7. A tube as claimed in claim 6 and wherein both of said parts are, overall, cylindrical and united at their ends remote from said end wall and said anode by flange means.

8. A tube as claimed in claim 6 and wherein both of said parts are, overall, generally cylindrical and united at their ends remote from said end wall and at least one of said two parts is generally conical.

9. A tube as claimed in claim 1 and wherein said first part comprises a ceramic tubular member and said second part comprises a conical metallic member which has a flange at its end remote from said first part which flange extends through the envelope of said tube adjacent said end wall.

10. A tube as claimed in claim 9 and wherein said limiting impedance is provided on an internal surface of said tubular member comprising said first part, with one end in contact with said anode and the other in contact with said conical metallic member.
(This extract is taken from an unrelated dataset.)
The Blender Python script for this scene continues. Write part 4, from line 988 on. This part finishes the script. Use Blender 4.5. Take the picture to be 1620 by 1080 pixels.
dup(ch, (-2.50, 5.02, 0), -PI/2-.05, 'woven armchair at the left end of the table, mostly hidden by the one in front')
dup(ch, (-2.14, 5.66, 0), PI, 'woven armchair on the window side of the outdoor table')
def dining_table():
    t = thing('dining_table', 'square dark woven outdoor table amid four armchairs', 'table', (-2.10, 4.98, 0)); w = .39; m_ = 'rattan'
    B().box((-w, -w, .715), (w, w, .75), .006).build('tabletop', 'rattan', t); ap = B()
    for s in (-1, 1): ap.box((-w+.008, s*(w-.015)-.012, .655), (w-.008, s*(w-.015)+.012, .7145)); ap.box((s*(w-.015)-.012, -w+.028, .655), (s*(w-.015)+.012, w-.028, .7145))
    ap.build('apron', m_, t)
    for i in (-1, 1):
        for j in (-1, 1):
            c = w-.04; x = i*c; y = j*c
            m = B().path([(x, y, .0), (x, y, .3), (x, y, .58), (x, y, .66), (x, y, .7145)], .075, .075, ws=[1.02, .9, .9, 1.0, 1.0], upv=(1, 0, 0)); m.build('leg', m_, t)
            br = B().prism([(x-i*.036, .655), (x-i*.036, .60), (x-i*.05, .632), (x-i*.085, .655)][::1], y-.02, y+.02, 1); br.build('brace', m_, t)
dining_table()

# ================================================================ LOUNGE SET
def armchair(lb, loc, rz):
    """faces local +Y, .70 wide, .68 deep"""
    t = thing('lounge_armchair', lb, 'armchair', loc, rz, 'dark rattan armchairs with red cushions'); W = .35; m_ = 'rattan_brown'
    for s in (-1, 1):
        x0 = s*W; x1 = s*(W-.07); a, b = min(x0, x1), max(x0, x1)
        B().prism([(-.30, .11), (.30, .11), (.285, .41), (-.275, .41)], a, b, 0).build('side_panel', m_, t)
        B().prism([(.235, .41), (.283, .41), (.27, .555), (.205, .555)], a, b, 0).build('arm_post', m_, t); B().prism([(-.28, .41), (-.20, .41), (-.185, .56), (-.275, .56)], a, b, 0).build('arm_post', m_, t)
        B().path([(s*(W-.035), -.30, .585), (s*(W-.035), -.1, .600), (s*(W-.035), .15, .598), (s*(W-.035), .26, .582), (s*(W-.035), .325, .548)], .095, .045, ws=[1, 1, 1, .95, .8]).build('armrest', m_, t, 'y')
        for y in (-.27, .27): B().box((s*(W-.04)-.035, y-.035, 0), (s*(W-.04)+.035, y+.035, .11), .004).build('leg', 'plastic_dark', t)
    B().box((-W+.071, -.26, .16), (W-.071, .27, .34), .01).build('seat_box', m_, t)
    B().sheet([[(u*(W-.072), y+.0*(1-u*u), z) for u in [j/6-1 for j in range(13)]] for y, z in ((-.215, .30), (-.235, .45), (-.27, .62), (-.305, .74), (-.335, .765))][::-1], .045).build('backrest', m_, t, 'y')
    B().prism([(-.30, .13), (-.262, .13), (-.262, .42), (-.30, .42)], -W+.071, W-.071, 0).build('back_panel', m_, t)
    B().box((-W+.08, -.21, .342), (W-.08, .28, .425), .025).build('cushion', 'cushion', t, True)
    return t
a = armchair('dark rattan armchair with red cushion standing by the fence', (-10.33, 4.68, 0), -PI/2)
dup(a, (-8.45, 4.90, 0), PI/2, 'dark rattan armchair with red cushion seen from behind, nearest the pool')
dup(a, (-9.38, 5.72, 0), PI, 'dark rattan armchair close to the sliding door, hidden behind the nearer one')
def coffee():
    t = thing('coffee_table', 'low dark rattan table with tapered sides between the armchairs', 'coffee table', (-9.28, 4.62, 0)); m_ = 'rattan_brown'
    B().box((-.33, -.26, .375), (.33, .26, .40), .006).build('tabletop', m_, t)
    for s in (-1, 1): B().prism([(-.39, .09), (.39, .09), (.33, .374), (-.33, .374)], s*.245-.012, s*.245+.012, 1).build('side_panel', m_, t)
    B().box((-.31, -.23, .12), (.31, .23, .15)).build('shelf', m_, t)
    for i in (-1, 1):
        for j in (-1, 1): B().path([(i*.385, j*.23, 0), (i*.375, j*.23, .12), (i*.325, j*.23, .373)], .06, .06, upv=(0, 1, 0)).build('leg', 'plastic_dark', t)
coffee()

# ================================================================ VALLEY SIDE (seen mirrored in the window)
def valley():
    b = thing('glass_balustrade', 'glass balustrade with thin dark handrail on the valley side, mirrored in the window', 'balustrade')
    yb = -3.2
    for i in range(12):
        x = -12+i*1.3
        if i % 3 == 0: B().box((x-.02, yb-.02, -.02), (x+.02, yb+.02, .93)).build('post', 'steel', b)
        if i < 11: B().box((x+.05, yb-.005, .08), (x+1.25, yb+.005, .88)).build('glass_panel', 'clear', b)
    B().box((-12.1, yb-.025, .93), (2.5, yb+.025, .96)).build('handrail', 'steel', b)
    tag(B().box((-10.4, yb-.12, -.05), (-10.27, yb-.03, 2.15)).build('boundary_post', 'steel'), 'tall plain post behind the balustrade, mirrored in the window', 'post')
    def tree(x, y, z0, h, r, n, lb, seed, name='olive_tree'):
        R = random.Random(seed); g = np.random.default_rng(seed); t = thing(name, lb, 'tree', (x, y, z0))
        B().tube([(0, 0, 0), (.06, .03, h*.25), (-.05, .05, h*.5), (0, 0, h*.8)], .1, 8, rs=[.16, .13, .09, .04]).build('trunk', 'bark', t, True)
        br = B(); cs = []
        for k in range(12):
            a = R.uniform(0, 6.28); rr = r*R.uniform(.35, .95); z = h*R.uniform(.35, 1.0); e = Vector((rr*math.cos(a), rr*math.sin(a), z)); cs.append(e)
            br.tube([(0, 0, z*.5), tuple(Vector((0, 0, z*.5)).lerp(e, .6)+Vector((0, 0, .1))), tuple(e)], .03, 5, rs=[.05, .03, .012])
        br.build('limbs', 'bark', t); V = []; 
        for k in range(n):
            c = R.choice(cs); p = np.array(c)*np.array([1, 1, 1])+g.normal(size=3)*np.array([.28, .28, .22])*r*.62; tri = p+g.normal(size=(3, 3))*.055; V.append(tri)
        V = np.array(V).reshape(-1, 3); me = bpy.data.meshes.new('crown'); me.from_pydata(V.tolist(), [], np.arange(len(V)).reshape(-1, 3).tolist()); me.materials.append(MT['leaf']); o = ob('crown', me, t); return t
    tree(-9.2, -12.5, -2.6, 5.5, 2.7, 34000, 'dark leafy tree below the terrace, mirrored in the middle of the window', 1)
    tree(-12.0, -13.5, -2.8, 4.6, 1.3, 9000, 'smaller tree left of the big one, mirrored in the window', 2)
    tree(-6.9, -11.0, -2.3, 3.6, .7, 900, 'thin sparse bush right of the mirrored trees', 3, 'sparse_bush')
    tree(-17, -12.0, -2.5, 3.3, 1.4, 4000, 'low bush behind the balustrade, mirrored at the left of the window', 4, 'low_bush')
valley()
11. A tube as claimed in claim 1 and wherein said first part comprises a metallic tubular member co-axially within a ceramic tubular member which comprises said second part, said ceramic tubular member being attached at one end to said end wall and the end of said metallic tubular member remote from said anode being flanged with its flange attached to the end of said ceramic tubular member remote from said end wall.

12. A tube as claimed in claim 11 and wherein said limiting impedance is provided on an external surface of said tubular member comprising said second part with one end in contact with said flange and the other electrically connected to said external termination.

13. A tube as claimed in claim 1 and wherein said limiting impedance comprises deposited resistive material.

14. A tube as claimed in claim 13 and wherein said resistive material is deposited in a groove in the surface of that member upon which said limiting impedance is provided.

15. A tube as claimed in claim 1, wherein said tube comprises an electron source for a traveling wave tube.